One Syrian Passport

This blog was co-authored by Sasha Ghosh-Siminoff, the Executive Director of People Demand Change, an international development organization that works to expand and strengthen civil society in the Middle East and North Africa (MENA) through the provision of aid and support.

Last week’s events in Paris prompted, predictably, an immediate backlash regarding the resettlement of Syrian refugees, both in the United States and Europe. The should-we-or-shouldn’t-we question that has been a steady topic of debate among politicians, policymakers, and advocates for the past several years has taken a firm turn toward we shouldn’t after a Syrian passport was found near one of the attackers’ bodies. Calls to restrict and even stop resettlement of Syrians to the U.S. have come from public figures as diverse as a presidential candidate, leadership of the House of Representatives, and state governors. But the body of evidence regarding the risks of terrorism from a potential refugee resettlement program is not borne out.

The idea that refugees might be already radicalized and ready to support extremism wherever they end up is a fundamental misunderstanding of refugee flight.

The idea that refugees might be already radicalized and ready to support extremism wherever they end up is a fundamental misunderstanding of refugee flight that seems to follow people from the Middle East in particular, and has prompted the United States to deny protection to thousands of vulnerable people. This is an embarrassment to the tradition and history of refugee protection worldwide, but it has happened time and again. Syrians are fleeing the Assad regime’s attacks on civilians, and they are fleeing ISIS’ occupation of a large portion of Syria. The refugees who manage to escape Syria are the survivors of those assaults, not the perpetrators. Assuming that every person coming out of ISIS-controlled territory supports ISIS is nonsensical; would they have risked everything to leave just to destroy the chance to live peaceably in a new host country?

Already 1,854 Syrians who fled the conflict since 2012 have made the U.S. their home after an arduous journey that involved years of interviews, screenings and vetting by the State Department, Department of Homeland Security, and the Department of Justice. They are working and their children are going to schools, contributing to and enjoying a society that has accepted refugees from hardship since its inception. To deny others the same opportunities, based on the discovery of a Syrian passport at the scene of the Paris attacks, is confirmation bias and group punishment at its worst. Serbian police found a passport with the exact same information as that found outside Stade de France on a man in Serbia, and believe both to be fake, attesting to the well-known fact that forged Syrian documents can be purchased in countries like Turkey for a paltry few hundred dollars.

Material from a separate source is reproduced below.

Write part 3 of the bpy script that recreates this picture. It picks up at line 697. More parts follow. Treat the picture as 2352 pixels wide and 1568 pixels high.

Tragically, the actions of a few with bad intentions have now created further hardship for literally millions of innocent people. Unaccompanied refugee children, for example, survivors of torture and trauma, or female-headed households with no means of protection will now be under suspicion of having ISIS connections and will have their resettlement cases either delayed or denied. The much larger number of people who will never be resettled will have to live under constant scrutiny and threat of punishment in host countries. Should anyone imagine them as having sympathies for extremists? Active, energetic people committed to changing Syria for the better will now have no option to flee when things get too dangerous, because borders are being closed to Syria’s survivors. ISIS would like nothing more than for the world to reject Syrian refugees and further increase an already palpable feeling of isolation and abandonment that many Syrians feel after years of the international community being unable or uninterested in solving the Syrian conflict. Rejecting Syrian refugees en-masse is not only morally unconscionable, it is also exactly what ISIS wants the international community to do so that they have a captive audience to brainwash and oppress.

The U.S. refugee resettlement program “reflects the United States’ highest values and aspirations to compassion, generosity and leadership.” The related security vetting system is one of the most thorough in the world, and has evolved after many years of trial with very little error. Anyone who doesn’t have faith in that system can and should work to continue to adjust it, but system reform cannot come at the expense of vulnerable people who need protection, and whom the U.S. has said it is committed to. Stopping resettlement because the program might be imperfect will prevent us from effecting meaningful and lasting change in the lives of tens of thousands of people.